Cahid Baltacı hocamızla yaptığımız röportajda kendi hayatı hakkında şunları söylemiştir: “Ben Hatay’ın Ersin kazasındanım. Bir sene burada Kur’an kursunda okudum. Daha sonra Adana İmam Hatip Lisesi’ne gittim, yedi sene de orada okudum. Burayı bitirdikten sonra İstanbul Yüksek İslam Enstitüsü’ne geldim. Onu bitirdikten sonra İstanbul Diyanet’te görev aldım. İstanbul’a tayin olduğumda Dolmabahçe Camii’nde hatiplik yapmıştım. Daha sonrada Eğitim Enstitüsü’ne başvurdum ve orada da yedi yıl hocalık yaptım. O zamanlar sınıflar çok karışıktı, Lenin’in görüşlerini benimsemiş insanlarla dolu idi. Komünistler sınıfları işgal etmiş durumda idi, oralara girmek de zordu. Orada elli tana gayretli genç vardı, din hizmetinde bulunuyorlardı, oradaki komünist gruplar hep bu gençlerle tartışıyorlardı. Yine bu elli genç kantinde oturuyorken bu inanmayan iki bin genç bunların üzerine tabureleri sandalyeleri fırlattılar, bu elli genç kendilerini korudular ve daha sonra bu elli genç iki bin kişinin üzerine yürüedüler ve inanamayan gençler kaçtılar, böylelikle orası kurtarılmış bir yer olmuştu. Daha sonra Türk Edebiyatı Fakültesi Tarih Bölümü’nde doktora çalışmasına başladık ve bitirdik. Beş sene orada çalıştıktan sonra 1982-83 yıllarında Yüksek İslam Enstitüsü’ne hoca olarak gittim, orada ‘Tarih, Eğitim Tarihi, Paleografi’ dersleri verdik. Talebelerimizin hepsine Osmanlı Arşivi’ni okumasını öğrettik. Daha sonra doçentliği aldık ve 2010 yılında emekli olduk. Kırk iki sene hocalık hayatımız oldu, öğrencilere faydalı olmaya çalıştık.” (Devamı var)

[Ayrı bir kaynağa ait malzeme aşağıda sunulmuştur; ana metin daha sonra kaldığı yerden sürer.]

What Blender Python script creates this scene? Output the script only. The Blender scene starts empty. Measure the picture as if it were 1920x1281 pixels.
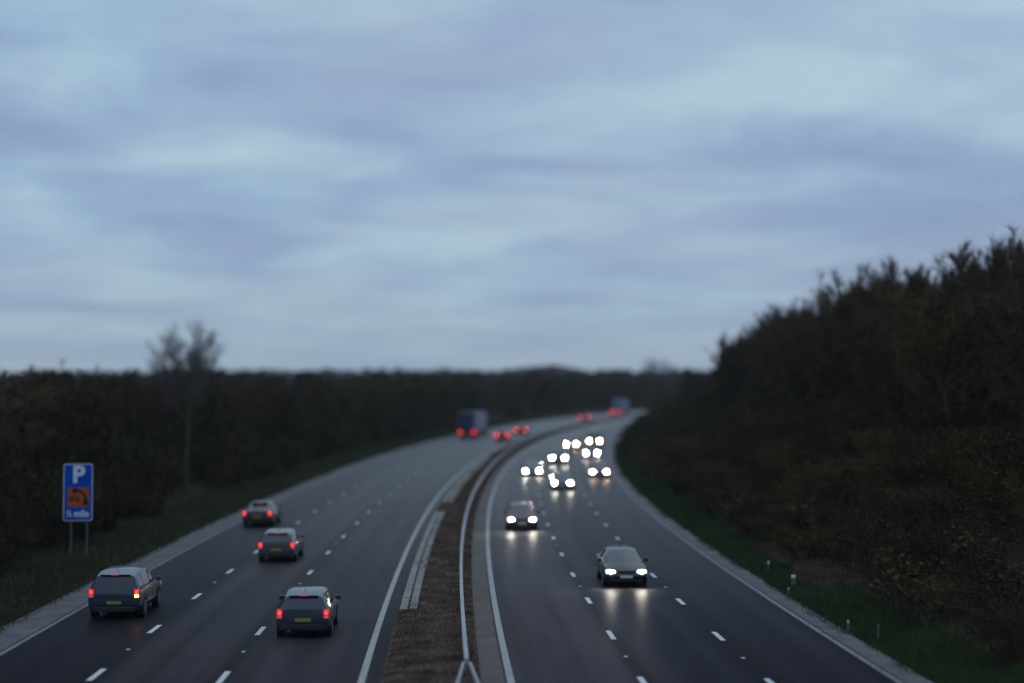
import bpy, math, random
import numpy as np
from mathutils import Vector, Matrix

random.seed(7)
RNG = np.random.default_rng(7)
scene = bpy.context.scene
COL = scene.collection
PI = math.pi

# ------------------------------------------------------------------ camera
cam_data = bpy.data.cameras.new('camera')
cam = bpy.data.objects.new('camera', cam_data)
COL.objects.link(cam)
cam.location = (0, 0, 7.787)
cam.rotation_euler = (PI / 2 + math.atan((760.31 - 640.5) / 3013.4), 0, 0)
cam_data.sensor_width = 36
cam_data.lens = 36 * 3013.4 / 1920
cam_data.clip_start = 0.5
cam_data.clip_end = 9000
cam_data.dof.use_dof = True
cam_data.dof.focus_distance = 57
cam_data.dof.aperture_fstop = 0.15
scene.camera = cam

# ------------------------------------------------------------------ world, sun, exposure
SUN_EL, SUN_ROT = math.radians(8), math.radians(-140)
world = bpy.data.worlds.new('World')
scene.world = world
world.use_nodes = True
nt = world.node_tree
nt.nodes.clear()


def wn(kind, **kw):
    n = nt.nodes.new(kind)
    for k, v in kw.items():
        setattr(n, k, v)
    return n


def wl(a, b):
    nt.links.new(a, b)


out = wn('ShaderNodeOutputWorld')
bg = wn('ShaderNodeBackground')
wl(bg.outputs[0], out.inputs[0])
sky = wn('ShaderNodeTexSky', sky_type='NISHITA', sun_disc=False, sun_elevation=SUN_EL, sun_rotation=SUN_ROT)
tc = wn('ShaderNodeTexCoord')
sep = wn('ShaderNodeSeparateXYZ')
wl(tc.outputs['Generated'], sep.inputs[0])


def wmath(op, a, b=None):
    n = wn('ShaderNodeMath', operation=op)
    for i, v in enumerate((a, b)):
        if v is None:
            continue
        if isinstance(v, (int, float)):
            n.inputs[i].default_value = v
        else:
            wl(v, n.inputs[i])
    return n.outputs[0]


zz = wmath('ADD', wmath('ABSOLUTE', sep.outputs[2]), 0.13)
cx = wmath('DIVIDE', sep.outputs[0], zz)
cy = wmath('DIVIDE', sep.outputs[1], zz)
comb = wn('ShaderNodeCombineXYZ')
wl(cx, comb.inputs[0]); wl(cy, comb.inputs[1])


def wnoise(scale, off, detail=4.0, rough=0.5, dist=0.0, sx=1.0, sy=1.0):
    mp = wn('ShaderNodeMapping')
    mp.inputs['Location'].default_value = off
    mp.inputs['Scale'].default_value = (sx, sy, 1)
    wl(comb.outputs[0], mp.inputs[0])
    n = wn('ShaderNodeTexNoise')
    n.inputs['Scale'].default_value = scale
    n.inputs['Detail'].default_value = detail
    n.inputs['Roughness'].default_value = rough
    n.inputs['Distortion'].default_value = dist
    wl(mp.outputs[0], n.inputs['Vector'])
    return n.outputs['Fac']


def wramp(fac, stops):
    r = wn('ShaderNodeValToRGB')
    els = r.color_ramp.elements
    while len(els) < len(stops):
        els.new(0.5)
    for e, (p, c) in zip(els, stops):
        e.position = p
        e.color = (*c, 1)
    wl(fac, r.inputs[0])
    return r.outputs[0]


def wmix(fac, a, b):
    m = wn('ShaderNodeMix', data_type='RGBA')
    if isinstance(fac, (int, float)):
        m.inputs[0].default_value = fac
    else:
        wl(fac, m.inputs[0])
    wl(a, m.inputs[6]); wl(b, m.inputs[7])
    return m.outputs[2]


n1a = wnoise(2.1, (9.4, -3.3, 0), 6, 0.56, 0.35, 0.85, 1.0)
n1b = wnoise(0.6, (9.4, -3.3, 0), 2, 0.5, 0.2, 1.0, 0.8)
n1 = wmath('ADD', wmath('MULTIPLY', n1a, 0.62), wmath('MULTIPLY', n1b, 0.38))
n2 = wnoise(0.9, (-4.2, 8.3, 0), 3, 0.5, 0.2, 0.8, 1.0)
cl = wramp(n1, [(0.34, (0.222, 0.316, 0.500)), (0.44, (0.272, 0.392, 0.580)),
                (0.52, (0.335, 0.480, 0.640)), (0.63, (0.435, 0.605, 0.705))])
pk = wramp(n2, [(0.38, (0.0, 0.0, 0.0)), (0.62, (1, 1, 1))])
tint = wn('ShaderNodeRGB'); tint.outputs[0].default_value = (0.385, 0.410, 0.540, 1)
pkf = wn('ShaderNodeSeparateColor'); wl(pk, pkf.inputs[0])
cl2 = wmix(wmath('MULTIPLY', pkf.outputs[0], 0.32), cl, tint.outputs[0])
# paler band of clear evening light near the horizon
hz = wramp(wmath('ABSOLUTE', sep.outputs[2]), [(0.0, (1, 1, 1)), (0.085, (0, 0, 0))])
hzf = wn('ShaderNodeSeparateColor'); wl(hz, hzf.inputs[0])
hcol = wn('ShaderNodeRGB'); hcol.outputs[0].default_value = (0.435, 0.530, 0.605, 1)
cl3 = wmix(wmath('MULTIPLY', hzf.outputs[0], 0.7), cl2, hcol.outputs[0])
skyk = wn('ShaderNodeVectorMath', operation='SCALE'); skyk.inputs[3].default_value = 0.06
wl(sky.outputs[0], skyk.inputs[0])
cl4 = wmix(0.94, skyk.outputs[0], cl3)
wl(cl4, bg.inputs[0])
bg.inputs[1].default_value = 1.08

sun_d = bpy.data.lights.new('sun', 'SUN')
sun_d.energy = 0.12
sun_d.angle = math.radians(50)
sun_d.color = (1, 0.95, 0.9)
sun = bpy.data.objects.new('sun', sun_d)
COL.objects.link(sun)
sun.rotation_euler = (PI / 2 - math.radians(40), 0, math.radians(140))

vs = scene.view_settings
vs.view_transform = 'Standard'
vs.look = 'None'
vs.exposure = 0.0
vs.gamma = 1.0
vs.use_curve_mapping = False
scene.render.engine = 'CYCLES'
scene.cycles.use_denoising = True
scene.cycles.max_bounces = 5
scene.cycles.diffuse_bounces = 2
scene.cycles.glossy_bounces = 2
scene.cycles.volume_bounces = 1
scene.cycles.transparent_max_bounces = 8
scene.cycles.sample_clamp_indirect = 4

# ------------------------------------------------------------------ road alignment (s along, t to the right)
DS = 2.0
SS = np.arange(-240, 3600, DS)


def _k(s):
    u = np.clip(s, 0, 450) / 200
    k = 0.00035 + 0.00069 * u - 0.00008 * u ** 2 - 0.0001 * u ** 3
    return np.where(s < 0, 0, np.where(s > 900, 0.0, k))


def _zz(s):
    u = np.clip(s, 0, 450) / 200
    z = -0.00871 * u + 2.41379 * u ** 2 - 0.55876 * u ** 3
    e = np.clip(s - 450, 0, 100)
    return z + 0.0119 * e - 0.0119 * e * e / 200


_kk = _k(SS)
_th = np.zeros_like(SS)
i0 = int(np.argmin(abs(SS)))
_th[i0] = -0.06112
for i in range(i0 + 1, len(SS)):
    _th[i] = _th[i - 1] + (_kk[i] + _kk[i - 1]) / 2 * DS
_th[:i0] = _th[i0]
_X = np.zeros_like(SS); _Y = np.zeros_like(SS)
_X[i0] = 1.022
for i in range(i0 + 1, len(SS)):
    _X[i] = _X[i - 1] + (math.sin(_th[i]) + math.sin(_th[i - 1])) / 2 * DS
    _Y[i] = _Y[i - 1] + (math.cos(_th[i]) + math.cos(_th[i - 1])) / 2 * DS
for i in range(i0 - 1, -1, -1):
    _X[i] = _X[i + 1] - math.sin(_th[i]) * DS
    _Y[i] = _Y[i + 1] - math.cos(_th[i]) * DS


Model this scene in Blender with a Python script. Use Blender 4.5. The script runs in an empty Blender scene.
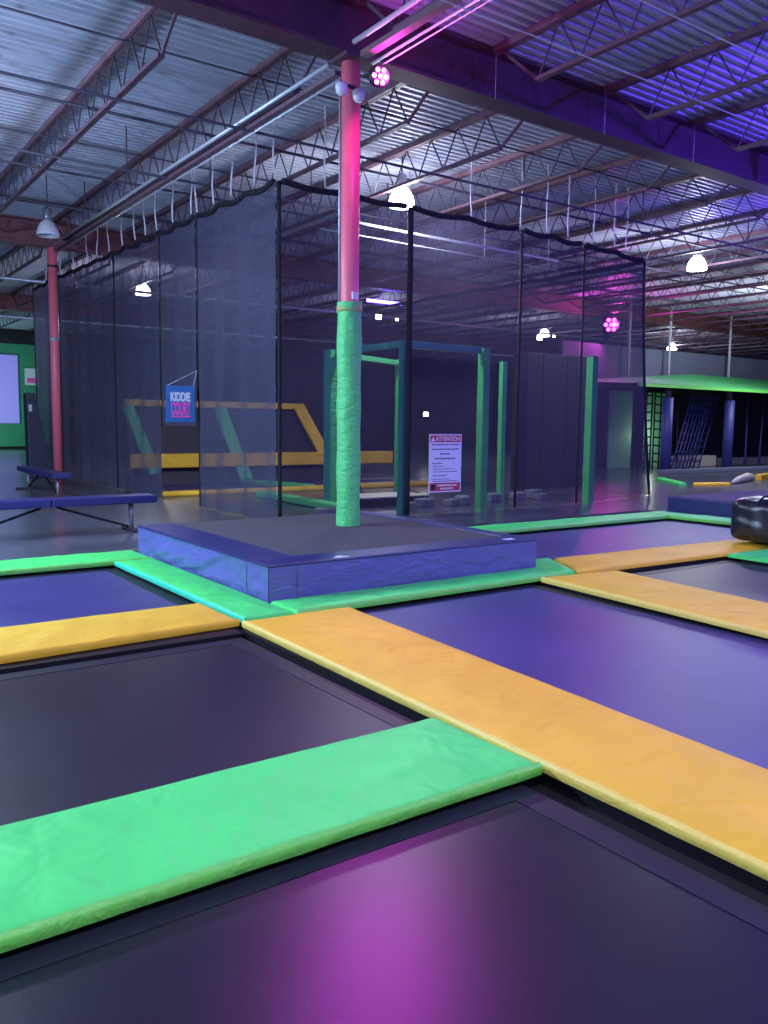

Bu vesileyle Bakara Suresi 156’ıncı ayeti tekrar hatırlayalım…
“Elleżîne iżâ esâbet-hum musîbetun; onlara bir musibet isabet ettiğinde... Kâlû innâ li(A)llâhi; ‘Biz Allah’a aitiz’ derler. Ve innâ ileyhi râci’ûn; ve biz O’na rücu edeceğiz.”